As for the procedural elements, not all are well-prescribed and neatly executed. Some mystery fans will delight in denouements knitting dozens of different threads in a contrived "mystery" manner. Others will enjoy solutions that come by accident, by random interview, by the unpredictable serendipity of circumstance and question that's often a hallmark of real policework. What one finds depends on the novel, but all are worth a read and engender enough goodwill to try more in the series.
Rating: 4
The rating is reflective of the series as a whole. Some of the books wander a little (though never tryingly far afield), while some are exceptionally lean and well-executed. Strongly recommended for friends or family who love mysteries and who you wish read more elegant fiction. Also strongly recommended for friends or family who really love Florence but can't get back there: the exposition and background details are immediately recognizable to anyone who's spent even a few days in the city and are a great way of re-experiencing, in a more pedestrian and "native" way, things that were processed only as a tourist.

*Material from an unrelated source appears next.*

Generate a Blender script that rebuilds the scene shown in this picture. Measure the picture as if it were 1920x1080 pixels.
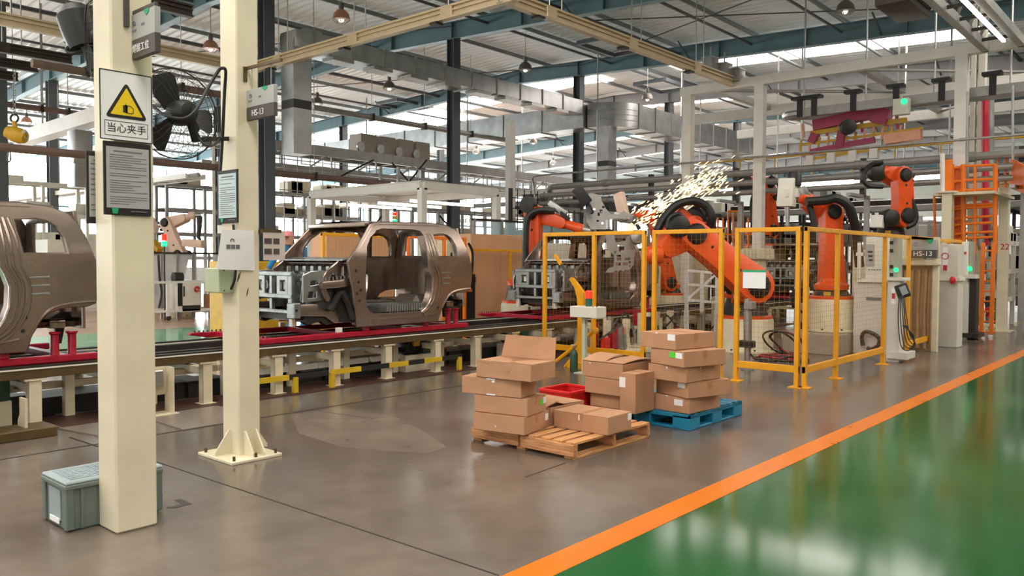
import bpy, bmesh, math, random
from mathutils import Vector as V, Matrix
random.seed(7)
for _o in list(bpy.data.objects): bpy.data.objects.remove(_o)
SC = bpy.context.scene; COL = SC.collection
PI = math.pi; R = math.radians
# ---------------------------------------------------------------- camera, world, exposure
# world axes: +X runs along the conveyor line, +Y across the hall, Z up, metres; the camera stands at the origin
RIGHT = V((0.65900465, -0.75212586, 0.00442292)); UP = V((0.02304485, 0.02606865, 0.9993945)); FWD = V((0.75178575, 0.65850369, -0.03451198))
EYE = V((0, 0, 1.65)); FOC = 1518.96
cam = bpy.data.cameras.new('camera'); camo = bpy.data.objects.new('camera', cam); COL.objects.link(camo)
camo.matrix_world = Matrix(((RIGHT.x, UP.x, -FWD.x, 0), (RIGHT.y, UP.y, -FWD.y, 0), (RIGHT.z, UP.z, -FWD.z, 1.65), (0, 0, 0, 1)))
cam.sensor_width = 36; cam.lens = 36 * FOC / 1920; cam.clip_end = 300; cam.clip_start = 0.05
SC.camera = camo
SC.view_settings.view_transform = 'Standard'; SC.view_settings.look = 'None'; SC.view_settings.gamma = 1; SC.view_settings.use_curve_mapping = False
SC.view_settings.exposure = 0.52
W = bpy.data.worlds.new('sky'); SC.world = W; W.use_nodes = True
_b = W.node_tree.nodes['Background']; _b.inputs[0].default_value = (1.0, 0.955, 0.9, 1); _b.inputs[1].default_value = 1.05
SKY_LIGHT = 6.0      # translucent roof sheets, seen and added
WIN_LIGHT = 9.0      # daylit glazing of the far walls
# ---------------------------------------------------------------- points measured in the place
def ray(px, py): return RIGHT * ((px - 960) / FOC) + UP * ((540 - py) / FOC) + FWD
def ax(px, py, X): d = ray(px, py); return EYE + d * (X / d.x)
def ay(px, py, Y): d = ray(px, py); return EYE + d * (Y / d.y)
def az(px, py, z=0.0): d = ray(px, py); return EYE + d * ((z - 1.65) / d.z)
def ad(px, py, D): return EYE + ray(px, py) * D
# ---------------------------------------------------------------- materials
def lin(c):
    if isinstance(c, str):
        c = [int(c[i:i + 2], 16) / 255 for i in (0, 2, 4)]
    return tuple(x / 12.92 if x <= 0.04045 else ((x + 0.055) / 1.055) ** 2.4 for x in c)
MATS = {}
def mat(name, col, rough=0.5, metal=0.0, var=0.08, scale=6.0, bump=0.0, emit=None, strength=0.0, rvar=0.1, stretch=None, spec=0.5, alpha=1.0, trans=0.0, col2=None):
    m = bpy.data.materials.new(name); m.use_nodes = True; nt = m.node_tree; N = nt.nodes; L = nt.links
    p = N['Principled BSDF']; c = lin(col)
    p.inputs['Base Color'].default_value = (*c, 1); p.inputs['Roughness'].default_value = rough; p.inputs['Metallic'].default_value = metal
    p.inputs['Specular IOR Level'].default_value = spec
    if alpha < 1: p.inputs['Alpha'].default_value = alpha
    if trans: p.inputs['Transmission Weight'].default_value = trans
    if var or bump:
        tc = N.new('ShaderNodeTexCoord'); no = N.new('ShaderNodeTexNoise'); no.inputs['Scale'].default_value = scale; no.inputs['Detail'].default_value = 5
        src = tc.outputs['Object']
        if stretch:
            mp = N.new('ShaderNodeMapping'); mp.inputs['Scale'].default_value = stretch; L.new(src, mp.inputs[0]); src = mp.outputs[0]
        L.new(src, no.inputs['Vector'])
        if var:
            r = N.new('ShaderNodeValToRGB'); e = r.color_ramp.elements
            lo = lin(col2) if col2 else tuple(x * (1 - var * 1.6) for x in c); hi = tuple(min(1, x * (1 + var)) for x in c)
            e[0].position = 0.3; e[1].position = 0.7; e[0].color = (*lo, 1); e[1].color = (*hi, 1)
            L.new(no.outputs['Fac'], r.inputs[0]); L.new(r.outputs[0], p.inputs['Base Color'])
            if rvar:
                mr = N.new('ShaderNodeMapRange'); mr.inputs[3].default_value = max(0.02, rough - rvar); mr.inputs[4].default_value = min(1, rough + rvar)
                L.new(no.outputs['Fac'], mr.inputs[0]); L.new(mr.outputs[0], p.inputs['Roughness'])
        if bump:
            b = N.new('ShaderNodeBump'); b.inputs['Strength'].default_value = bump; b.inputs['Distance'].default_value = 0.02
            L.new(no.outputs['Fac'], b.inputs['Height']); L.new(b.outputs[0], p.inputs['Normal'])
    if emit:
        p.inputs['Emission Color'].default_value = (*lin(emit), 1); p.inputs['Emission Strength'].default_value = strength
    MATS[name] = m
    return m
CREAM = mat('cream_paint', 'dcd3b8', 0.42, var=0.05, scale=3)
CREAM2 = mat('machine_cream', 'd9cdb0', 0.5, var=0.08, scale=4)
OFFWHITE = mat('off_white_paint', 'dcd8cc', 0.45, var=0.05, scale=3)
CAB = mat('cabinet_grey', 'cfcac0', 0.42, var=0.04, scale=3)
YEL = mat('fence_yellow', 'e6a012', 0.42, var=0.08, scale=5)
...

Those buying online: the books with shorter page-counts are printed with smaller text, smaller line-spacing and greater use of the space on the page. In terms of reading experience, there is not a substantial difference between a 150-page Nabb book and a 300-page Nabb book, because they should be typographically presented in such a way as to equalize the reading experience. When in doubt, go cheaper on her Guarnaccia series, taking advantage of the page count. It should still be pleasantly rewarding.